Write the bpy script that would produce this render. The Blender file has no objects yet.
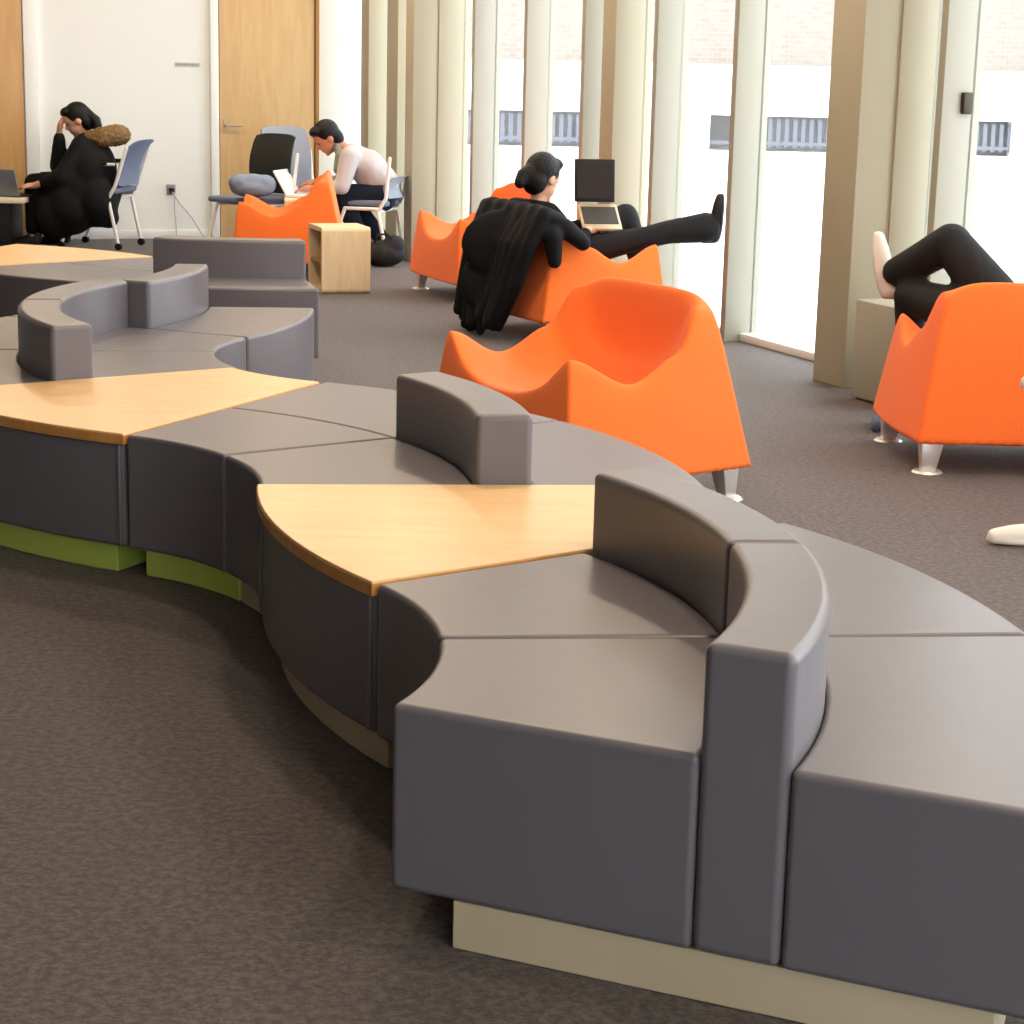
import bpy, bmesh, math, random
from mathutils import Vector, Matrix, Euler
random.seed(7)
SC = bpy.context.scene
COL = SC.collection
PI = math.pi

# ------------------------------------------------------------------ materials
def nm(name):
    m = bpy.data.materials.new(name); m.use_nodes = True
    nt = m.node_tree
    return m, nt, nt.nodes['Principled BSDF']

def simple(name, col, rough=.6, metal=0, bump=0, bscale=60, sheen=0, spec=None, vary=0):
    m, nt, b = nm(name)
    b.inputs['Base Color'].default_value = (*col, 1)
    b.inputs['Roughness'].default_value = rough
    b.inputs['Metallic'].default_value = metal
    if spec is not None: b.inputs['Specular IOR Level'].default_value = spec
    if sheen:
        b.inputs['Sheen Weight'].default_value = sheen
        b.inputs['Sheen Roughness'].default_value = .5
    tc = nt.nodes.new('ShaderNodeTexCoord')
    if bump:
        n = nt.nodes.new('ShaderNodeTexNoise'); n.inputs['Scale'].default_value = bscale; n.inputs['Detail'].default_value = 4
        bp = nt.nodes.new('ShaderNodeBump'); bp.inputs['Strength'].default_value = bump; bp.inputs['Distance'].default_value = .01
        nt.links.new(tc.outputs['Object'], n.inputs['Vector']); nt.links.new(n.outputs['Fac'], bp.inputs['Height'])
        nt.links.new(bp.outputs['Normal'], b.inputs['Normal'])
    if vary:
        n = nt.nodes.new('ShaderNodeTexNoise'); n.inputs['Scale'].default_value = 2.5; n.inputs['Detail'].default_value = 3
        r = nt.nodes.new('ShaderNodeMix'); r.data_type = 'RGBA'
        r.inputs[6].default_value = (*[c*(1-vary) for c in col], 1); r.inputs[7].default_value = (*[min(1, c*(1+vary)) for c in col], 1)
        nt.links.new(tc.outputs['Object'], n.inputs['Vector']); nt.links.new(n.outputs['Fac'], r.inputs[0]); nt.links.new(r.outputs[2], b.inputs['Base Color'])
    return m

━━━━

The request:
Reproduce the listing above exactly, excluding all pictures.

Answer to the task:
Write the bpy script that would produce this render. The Blender file has no objects yet.
import bpy, bmesh, math, random
from mathutils import Vector, Matrix, Euler
random.seed(7)
SC = bpy.context.scene
COL = SC.collection
PI = math.pi

# ------------------------------------------------------------------ materials
def nm(name):
    m = bpy.data.materials.new(name); m.use_nodes = True
    nt = m.node_tree
    return m, nt, nt.nodes['Principled BSDF']

def simple(name, col, rough=.6, metal=0, bump=0, bscale=60, sheen=0, spec=None, vary=0):
    m, nt, b = nm(name)
    b.inputs['Base Color'].default_value = (*col, 1)
    b.inputs['Roughness'].default_value = rough
    b.inputs['Metallic'].default_value = metal
    if spec is not None: b.inputs['Specular IOR Level'].default_value = spec
    if sheen:
        b.inputs['Sheen Weight'].default_value = sheen
        b.inputs['Sheen Roughness'].default_value = .5
    tc = nt.nodes.new('ShaderNodeTexCoord')
    if bump:
        n = nt.nodes.new('ShaderNodeTexNoise'); n.inputs['Scale'].default_value = bscale; n.inputs['Detail'].default_value = 4
        bp = nt.nodes.new('ShaderNodeBump'); bp.inputs['Strength'].default_value = bump; bp.inputs['Distance'].default_value = .01
        nt.links.new(tc.outputs['Object'], n.inputs['Vector']); nt.links.new(n.outputs['Fac'], bp.inputs['Height'])
        nt.links.new(bp.outputs['Normal'], b.inputs['Normal'])
    if vary:
        n = nt.nodes.new('ShaderNodeTexNoise'); n.inputs['Scale'].default_value = 2.5; n.inputs['Detail'].default_value = 3
        r = nt.nodes.new('ShaderNodeMix'); r.data_type = 'RGBA'
        r.inputs[6].default_value = (*[c*(1-vary) for c in col], 1); r.inputs[7].default_value = (*[min(1, c*(1+vary)) for c in col], 1)
        nt.links.new(tc.outputs['Object'], n.inputs['Vector']); nt.links.new(n.outputs['Fac'], r.inputs[0]); nt.links.new(r.outputs[2], b.inputs['Base Color'])
    return m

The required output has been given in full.